Every day, I say a little prayer asking God to help me live with open hands and an open heart — to surrender the vice-grip of control and let him guide me where I’m supposed to go. Because of all the things I learned in 2012, the best lesson was that amazing things can happen when you stop trying to stubbornly forge your own path and start being open to new experiences; fly by the seat of your pants a little and just let life happen.

So long, 2012. You’ll be tough to beat, but I have a feeling the best is yet to come.

Responses

  1. […] I casually throw around the term Quarter Life Crisis when describing my mid-20s, but truthfully, I was in a dark place. The flower shop gave me a fresh start: a chance to flex my creative muscles, put my business […]

  2. And all the best for 2014 :-)

  3. Reading this one year later…. Thank you. Your honest revelations resonated with me. I needed this. L

  4. […] A lot of things are happening that are beyond our control, but we can control the way we deal with them. I’m dealing with cocktails, hot baths, and lots of prayer that everything will work out exactly the way it’s supposed to. Open hands. […]

  5. […] soft stretchy leggings, a long [read: bum-covering] tunic or sweater, and flats. If 23-year old corporate Keira could see me now, she’d shake her head in […]

  6. So beautifully written. I totally can identify to a lot of those experiences. Contentment is a beautiful thing isn’t it? Enjoy the happy~ :)

    1. It really, really is. Thank you so much!

  7. I love this post. I went through the same thing of trying to fit into the corporate world and when that failed, trying to fit into my parents’ law enforcement world. It was crazy. I just finished my first year of owning my own business as a Wedding Photographer and I couldn’t be happier. 2013 is going to be a great year! Keep up the amazing work!

    1. Good for you, Kimberly! Branching out and doing something on your own is the scariest thing ever, especially when everyone around you is telling you “why it won’t work.” But when you put in the blood, sweat, and tears you can be successful at whatever you put your mind to! Wishing you the best of luck in your business in 2013!

  8. Refreshing. My favorite blogs are the ones where the writers share parts of themselves, not just pretty pictures. APP is always a must-read for me! Life has a funny way of working itself out, doesn’t it? After an incredibly rough 2012, I am so excited for 2013. The possibilities are endless! xox.

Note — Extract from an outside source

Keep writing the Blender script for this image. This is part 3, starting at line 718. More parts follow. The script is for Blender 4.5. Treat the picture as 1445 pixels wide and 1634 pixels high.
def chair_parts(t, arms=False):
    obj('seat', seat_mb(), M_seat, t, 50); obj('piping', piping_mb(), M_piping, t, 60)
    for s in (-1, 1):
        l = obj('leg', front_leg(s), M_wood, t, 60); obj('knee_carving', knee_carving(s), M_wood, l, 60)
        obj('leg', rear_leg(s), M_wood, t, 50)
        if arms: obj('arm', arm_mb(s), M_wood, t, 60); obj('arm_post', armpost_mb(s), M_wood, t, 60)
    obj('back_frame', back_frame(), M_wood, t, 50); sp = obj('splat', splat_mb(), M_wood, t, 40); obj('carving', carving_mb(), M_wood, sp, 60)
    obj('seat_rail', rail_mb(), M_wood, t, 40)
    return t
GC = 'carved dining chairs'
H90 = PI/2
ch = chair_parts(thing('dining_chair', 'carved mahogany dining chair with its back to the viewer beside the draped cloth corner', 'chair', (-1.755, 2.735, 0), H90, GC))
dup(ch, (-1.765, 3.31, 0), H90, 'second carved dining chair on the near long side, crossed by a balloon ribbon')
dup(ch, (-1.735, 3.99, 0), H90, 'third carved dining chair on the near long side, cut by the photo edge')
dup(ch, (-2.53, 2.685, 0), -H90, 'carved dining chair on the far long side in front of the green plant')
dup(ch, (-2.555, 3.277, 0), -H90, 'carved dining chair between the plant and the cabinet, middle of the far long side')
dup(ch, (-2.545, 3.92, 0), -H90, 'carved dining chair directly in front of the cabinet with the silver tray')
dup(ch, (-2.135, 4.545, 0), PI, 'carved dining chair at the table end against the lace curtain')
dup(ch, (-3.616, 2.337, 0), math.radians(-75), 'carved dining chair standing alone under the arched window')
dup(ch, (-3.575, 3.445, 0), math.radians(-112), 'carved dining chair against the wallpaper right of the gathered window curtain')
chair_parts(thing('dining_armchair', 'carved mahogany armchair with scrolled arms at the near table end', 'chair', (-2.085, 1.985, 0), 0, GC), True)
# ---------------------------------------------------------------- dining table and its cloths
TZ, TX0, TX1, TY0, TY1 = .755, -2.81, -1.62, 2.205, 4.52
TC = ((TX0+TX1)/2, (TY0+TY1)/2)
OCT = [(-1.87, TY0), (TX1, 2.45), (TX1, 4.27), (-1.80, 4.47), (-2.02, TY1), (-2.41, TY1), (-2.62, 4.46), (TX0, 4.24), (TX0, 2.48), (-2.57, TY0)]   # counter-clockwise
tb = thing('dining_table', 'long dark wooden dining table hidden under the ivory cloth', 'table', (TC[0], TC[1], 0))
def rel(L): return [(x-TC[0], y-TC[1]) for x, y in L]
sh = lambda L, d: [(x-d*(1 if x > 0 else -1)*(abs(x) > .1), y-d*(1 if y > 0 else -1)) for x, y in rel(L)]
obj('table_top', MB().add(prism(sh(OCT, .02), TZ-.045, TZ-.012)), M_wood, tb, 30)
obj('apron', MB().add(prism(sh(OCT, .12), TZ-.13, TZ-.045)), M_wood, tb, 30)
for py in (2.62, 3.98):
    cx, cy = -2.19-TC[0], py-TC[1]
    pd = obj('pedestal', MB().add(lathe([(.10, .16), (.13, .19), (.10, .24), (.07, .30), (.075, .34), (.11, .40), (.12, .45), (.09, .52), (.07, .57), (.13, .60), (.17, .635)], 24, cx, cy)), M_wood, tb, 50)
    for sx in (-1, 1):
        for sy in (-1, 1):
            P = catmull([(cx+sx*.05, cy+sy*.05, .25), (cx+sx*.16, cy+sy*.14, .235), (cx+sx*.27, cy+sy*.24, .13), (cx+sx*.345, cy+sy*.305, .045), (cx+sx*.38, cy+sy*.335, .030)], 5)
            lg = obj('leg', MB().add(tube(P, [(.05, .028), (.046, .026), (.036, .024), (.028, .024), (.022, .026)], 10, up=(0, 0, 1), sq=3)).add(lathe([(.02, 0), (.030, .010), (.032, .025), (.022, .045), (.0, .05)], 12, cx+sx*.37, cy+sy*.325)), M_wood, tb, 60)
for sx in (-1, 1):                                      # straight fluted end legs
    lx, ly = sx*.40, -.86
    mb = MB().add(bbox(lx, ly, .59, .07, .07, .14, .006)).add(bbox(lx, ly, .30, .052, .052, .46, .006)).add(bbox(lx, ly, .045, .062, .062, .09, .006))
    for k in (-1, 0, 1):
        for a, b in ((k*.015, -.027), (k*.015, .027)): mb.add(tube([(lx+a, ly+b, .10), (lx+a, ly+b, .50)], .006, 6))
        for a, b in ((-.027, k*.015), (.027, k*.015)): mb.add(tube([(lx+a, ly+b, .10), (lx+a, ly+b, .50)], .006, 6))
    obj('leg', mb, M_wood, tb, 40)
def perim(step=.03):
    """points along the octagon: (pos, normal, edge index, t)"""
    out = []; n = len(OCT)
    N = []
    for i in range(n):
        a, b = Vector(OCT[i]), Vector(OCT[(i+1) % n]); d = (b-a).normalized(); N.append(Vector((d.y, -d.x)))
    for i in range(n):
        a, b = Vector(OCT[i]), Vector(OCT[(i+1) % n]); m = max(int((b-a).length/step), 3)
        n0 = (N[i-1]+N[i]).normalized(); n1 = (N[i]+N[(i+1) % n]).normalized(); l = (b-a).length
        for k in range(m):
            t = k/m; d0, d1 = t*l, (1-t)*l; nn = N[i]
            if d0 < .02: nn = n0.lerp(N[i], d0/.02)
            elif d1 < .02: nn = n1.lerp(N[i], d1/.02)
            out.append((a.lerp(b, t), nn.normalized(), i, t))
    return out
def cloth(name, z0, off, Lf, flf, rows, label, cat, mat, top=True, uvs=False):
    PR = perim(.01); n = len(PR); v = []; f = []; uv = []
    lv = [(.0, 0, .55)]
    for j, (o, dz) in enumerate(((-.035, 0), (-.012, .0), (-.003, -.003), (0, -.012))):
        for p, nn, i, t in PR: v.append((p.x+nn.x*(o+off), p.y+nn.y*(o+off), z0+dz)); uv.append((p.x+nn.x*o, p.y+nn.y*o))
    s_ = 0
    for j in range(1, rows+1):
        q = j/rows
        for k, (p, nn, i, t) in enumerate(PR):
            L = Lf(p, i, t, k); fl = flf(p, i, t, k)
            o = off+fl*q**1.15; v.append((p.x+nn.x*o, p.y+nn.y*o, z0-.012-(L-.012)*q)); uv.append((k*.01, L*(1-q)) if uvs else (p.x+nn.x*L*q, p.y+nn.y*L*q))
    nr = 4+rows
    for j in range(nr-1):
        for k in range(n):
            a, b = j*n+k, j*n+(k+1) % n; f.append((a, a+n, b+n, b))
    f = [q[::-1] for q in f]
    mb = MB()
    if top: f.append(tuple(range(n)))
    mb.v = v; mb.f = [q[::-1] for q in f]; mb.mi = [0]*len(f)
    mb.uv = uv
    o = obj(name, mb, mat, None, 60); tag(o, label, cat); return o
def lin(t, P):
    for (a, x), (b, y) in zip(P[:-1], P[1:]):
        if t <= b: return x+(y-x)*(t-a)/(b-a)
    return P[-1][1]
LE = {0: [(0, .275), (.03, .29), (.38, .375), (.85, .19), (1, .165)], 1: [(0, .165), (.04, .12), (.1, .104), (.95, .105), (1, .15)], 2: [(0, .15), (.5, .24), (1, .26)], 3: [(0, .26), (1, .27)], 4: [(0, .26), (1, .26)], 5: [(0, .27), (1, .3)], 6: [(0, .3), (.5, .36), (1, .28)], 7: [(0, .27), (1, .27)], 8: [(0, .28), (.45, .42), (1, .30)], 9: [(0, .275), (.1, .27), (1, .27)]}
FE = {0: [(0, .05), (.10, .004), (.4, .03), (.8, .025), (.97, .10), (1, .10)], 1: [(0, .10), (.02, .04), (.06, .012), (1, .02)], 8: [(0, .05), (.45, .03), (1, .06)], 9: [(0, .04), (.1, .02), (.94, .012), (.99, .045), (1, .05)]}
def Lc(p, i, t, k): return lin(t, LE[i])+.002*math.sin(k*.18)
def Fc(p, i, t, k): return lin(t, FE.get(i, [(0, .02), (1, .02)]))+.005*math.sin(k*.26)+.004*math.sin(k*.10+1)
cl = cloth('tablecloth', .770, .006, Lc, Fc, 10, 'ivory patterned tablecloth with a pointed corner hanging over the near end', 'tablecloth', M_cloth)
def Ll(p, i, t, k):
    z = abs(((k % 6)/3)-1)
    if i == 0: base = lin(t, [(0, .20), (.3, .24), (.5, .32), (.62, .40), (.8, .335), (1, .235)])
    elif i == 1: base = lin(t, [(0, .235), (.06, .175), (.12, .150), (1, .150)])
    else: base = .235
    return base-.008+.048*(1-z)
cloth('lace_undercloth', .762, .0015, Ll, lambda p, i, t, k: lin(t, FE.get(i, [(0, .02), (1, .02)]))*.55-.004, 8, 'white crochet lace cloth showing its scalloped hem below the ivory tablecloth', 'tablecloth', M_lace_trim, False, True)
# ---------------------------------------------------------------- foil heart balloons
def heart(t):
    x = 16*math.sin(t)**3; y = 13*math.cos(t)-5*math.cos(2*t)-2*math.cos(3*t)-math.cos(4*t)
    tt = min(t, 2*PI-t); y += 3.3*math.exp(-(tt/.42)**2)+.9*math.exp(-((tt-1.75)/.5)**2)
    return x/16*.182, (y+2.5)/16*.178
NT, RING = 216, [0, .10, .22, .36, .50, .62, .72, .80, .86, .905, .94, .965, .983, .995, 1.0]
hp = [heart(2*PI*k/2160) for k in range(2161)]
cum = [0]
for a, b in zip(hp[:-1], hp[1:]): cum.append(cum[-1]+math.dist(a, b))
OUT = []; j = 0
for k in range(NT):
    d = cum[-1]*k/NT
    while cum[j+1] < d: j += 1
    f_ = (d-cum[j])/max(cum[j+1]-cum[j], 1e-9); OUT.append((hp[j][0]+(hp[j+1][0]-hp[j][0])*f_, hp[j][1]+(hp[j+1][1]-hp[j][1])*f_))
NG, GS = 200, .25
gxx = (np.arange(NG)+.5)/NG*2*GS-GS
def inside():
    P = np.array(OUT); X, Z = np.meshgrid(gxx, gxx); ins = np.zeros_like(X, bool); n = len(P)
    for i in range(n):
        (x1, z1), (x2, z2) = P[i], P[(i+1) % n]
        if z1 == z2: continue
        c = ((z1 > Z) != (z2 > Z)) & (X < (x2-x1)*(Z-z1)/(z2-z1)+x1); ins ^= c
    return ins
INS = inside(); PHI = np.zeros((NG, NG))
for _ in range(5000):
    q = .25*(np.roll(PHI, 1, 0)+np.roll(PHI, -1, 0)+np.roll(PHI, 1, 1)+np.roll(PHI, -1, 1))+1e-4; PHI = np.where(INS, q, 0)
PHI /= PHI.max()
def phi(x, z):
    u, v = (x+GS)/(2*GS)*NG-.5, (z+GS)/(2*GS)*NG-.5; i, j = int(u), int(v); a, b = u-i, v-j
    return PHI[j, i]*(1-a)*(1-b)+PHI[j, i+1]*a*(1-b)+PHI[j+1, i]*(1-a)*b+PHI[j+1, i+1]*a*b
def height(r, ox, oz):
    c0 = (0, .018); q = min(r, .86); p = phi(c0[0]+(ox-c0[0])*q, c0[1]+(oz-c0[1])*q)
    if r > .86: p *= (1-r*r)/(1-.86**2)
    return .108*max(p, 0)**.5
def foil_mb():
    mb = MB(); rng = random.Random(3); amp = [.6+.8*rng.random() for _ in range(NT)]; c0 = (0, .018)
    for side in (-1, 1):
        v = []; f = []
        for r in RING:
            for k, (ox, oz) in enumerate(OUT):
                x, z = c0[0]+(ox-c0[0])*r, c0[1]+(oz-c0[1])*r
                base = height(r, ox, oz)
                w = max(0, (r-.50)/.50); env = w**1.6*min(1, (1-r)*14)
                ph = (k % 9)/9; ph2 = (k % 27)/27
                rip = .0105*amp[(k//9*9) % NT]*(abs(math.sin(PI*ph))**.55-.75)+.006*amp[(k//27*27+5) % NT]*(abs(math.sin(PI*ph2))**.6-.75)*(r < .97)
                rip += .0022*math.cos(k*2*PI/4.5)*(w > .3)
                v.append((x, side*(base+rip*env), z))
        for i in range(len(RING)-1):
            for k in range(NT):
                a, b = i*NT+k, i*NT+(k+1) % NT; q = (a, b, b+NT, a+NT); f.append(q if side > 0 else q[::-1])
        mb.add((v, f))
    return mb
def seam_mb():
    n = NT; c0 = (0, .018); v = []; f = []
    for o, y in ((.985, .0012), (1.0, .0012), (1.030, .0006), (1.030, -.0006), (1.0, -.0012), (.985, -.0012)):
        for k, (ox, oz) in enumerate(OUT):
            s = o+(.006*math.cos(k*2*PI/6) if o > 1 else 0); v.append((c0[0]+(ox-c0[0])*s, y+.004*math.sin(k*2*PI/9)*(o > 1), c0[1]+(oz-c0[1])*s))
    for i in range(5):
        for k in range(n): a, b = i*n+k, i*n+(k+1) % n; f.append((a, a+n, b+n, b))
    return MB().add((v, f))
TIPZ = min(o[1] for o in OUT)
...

    1. Thank you for the sweet words of encouragement. Keep your chin up, Kate! I hope 2013 is a fresh start for you!!

  9. Love love this post! Such honest writing. So sorry you had to go through so much turmoil at such a young age, so glad you found something you love and are passionate about!
    The only way is forward…way to go!

    1. “The only way is forward,” is a great mantra! Thank you for the support!

  10. Love this post Keira! I started to get that awful “Doctor (fill in one of many names here) is coming down the hallway again” clammy hands feeling when you were talking about our adventures in healthcare marketing (or is it health care? ;P). You have really made a fabulous life for yourself and I couldn’t be more proud. I hope in two years I can write something just like this.

    1. Aww, thanks Kate! Love you!!

  11. […] Live with open hands. […]

  12. What an amazing post! The best I’ve read on your blog, hands down. Thanks so much for the honesty, and you should be so proud to be where you are now! As a recent college graduate trying to figure out it’s tough, and I definitely don’t have a handle on it. But good things will come a long and you have to keep trucking, just as you learned. And I’ll remember this post next time I’m feeling too stressed out – that maybe the right thing will come along sooner than later. Happy 2013!

  13. Such a great post, and one that I can whole heatedly relate to. I too am suffering a “quarter life crisis” and hope to find my own path to happiness and job contentment soon. Your story has been inspiring, so thanks for that and happy new year :-)

  14. This is the first post I will ever read on your blog……Thanks for being one of the first of my great experiences this year. – Discover new, interesting and inspiring people (check) –

  15. One of my favorite posts of yours to date. God has a way of making us throw our plans up in the air.